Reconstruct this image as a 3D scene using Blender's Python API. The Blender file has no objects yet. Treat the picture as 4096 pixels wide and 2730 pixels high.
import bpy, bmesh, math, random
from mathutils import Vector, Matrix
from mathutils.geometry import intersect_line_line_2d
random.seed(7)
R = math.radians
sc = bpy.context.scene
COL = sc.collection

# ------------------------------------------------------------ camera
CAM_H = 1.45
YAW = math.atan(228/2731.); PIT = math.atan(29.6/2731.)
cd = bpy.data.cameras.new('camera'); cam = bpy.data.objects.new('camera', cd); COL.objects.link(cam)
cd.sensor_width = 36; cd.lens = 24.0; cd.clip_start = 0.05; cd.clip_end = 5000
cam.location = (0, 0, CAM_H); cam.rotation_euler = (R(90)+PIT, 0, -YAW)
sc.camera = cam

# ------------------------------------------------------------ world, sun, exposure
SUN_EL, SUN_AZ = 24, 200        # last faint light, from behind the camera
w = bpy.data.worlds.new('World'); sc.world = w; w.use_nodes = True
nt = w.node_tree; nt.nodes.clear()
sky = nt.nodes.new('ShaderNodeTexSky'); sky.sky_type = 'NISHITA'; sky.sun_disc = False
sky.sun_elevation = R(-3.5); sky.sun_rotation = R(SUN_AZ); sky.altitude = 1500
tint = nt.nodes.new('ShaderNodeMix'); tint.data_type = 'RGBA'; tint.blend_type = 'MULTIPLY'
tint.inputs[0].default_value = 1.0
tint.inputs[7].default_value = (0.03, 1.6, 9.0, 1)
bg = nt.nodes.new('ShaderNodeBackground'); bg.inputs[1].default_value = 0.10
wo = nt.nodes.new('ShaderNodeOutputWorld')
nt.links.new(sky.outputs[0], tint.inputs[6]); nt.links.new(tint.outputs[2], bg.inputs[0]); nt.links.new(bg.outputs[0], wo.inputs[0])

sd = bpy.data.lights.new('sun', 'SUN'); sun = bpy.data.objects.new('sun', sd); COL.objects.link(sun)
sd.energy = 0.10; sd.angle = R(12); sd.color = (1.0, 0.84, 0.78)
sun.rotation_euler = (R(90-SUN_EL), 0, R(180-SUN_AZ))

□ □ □

Exercise objective
Each line of the listing should be copied exactly.

Response
Reconstruct this image as a 3D scene using Blender's Python API. The Blender file has no objects yet. Treat the picture as 4096 pixels wide and 2730 pixels high.
import bpy, bmesh, math, random
from mathutils import Vector, Matrix
from mathutils.geometry import intersect_line_line_2d
random.seed(7)
R = math.radians
sc = bpy.context.scene
COL = sc.collection

# ------------------------------------------------------------ camera
CAM_H = 1.45
YAW = math.atan(228/2731.); PIT = math.atan(29.6/2731.)
cd = bpy.data.cameras.new('camera'); cam = bpy.data.objects.new('camera', cd); COL.objects.link(cam)
cd.sensor_width = 36; cd.lens = 24.0; cd.clip_start = 0.05; cd.clip_end = 5000
cam.location = (0, 0, CAM_H); cam.rotation_euler = (R(90)+PIT, 0, -YAW)
sc.camera = cam

# ------------------------------------------------------------ world, sun, exposure
SUN_EL, SUN_AZ = 24, 200        # last faint light, from behind the camera
w = bpy.data.worlds.new('World'); sc.world = w; w.use_nodes = True
nt = w.node_tree; nt.nodes.clear()
sky = nt.nodes.new('ShaderNodeTexSky'); sky.sky_type = 'NISHITA'; sky.sun_disc = False
sky.sun_elevation = R(-3.5); sky.sun_rotation = R(SUN_AZ); sky.altitude = 1500
tint = nt.nodes.new('ShaderNodeMix'); tint.data_type = 'RGBA'; tint.blend_type = 'MULTIPLY'
tint.inputs[0].default_value = 1.0
tint.inputs[7].default_value = (0.03, 1.6, 9.0, 1)
bg = nt.nodes.new('ShaderNodeBackground'); bg.inputs[1].default_value = 0.10
wo = nt.nodes.new('ShaderNodeOutputWorld')
nt.links.new(sky.outputs[0], tint.inputs[6]); nt.links.new(tint.outputs[2], bg.inputs[0]); nt.links.new(bg.outputs[0], wo.inputs[0])

sd = bpy.data.lights.new('sun', 'SUN'); sun = bpy.data.objects.new('sun', sd); COL.objects.link(sun)
sd.energy = 0.10; sd.angle = R(12); sd.color = (1.0, 0.84, 0.78)
sun.rotation_euler = (R(90-SUN_EL), 0, R(180-SUN_AZ))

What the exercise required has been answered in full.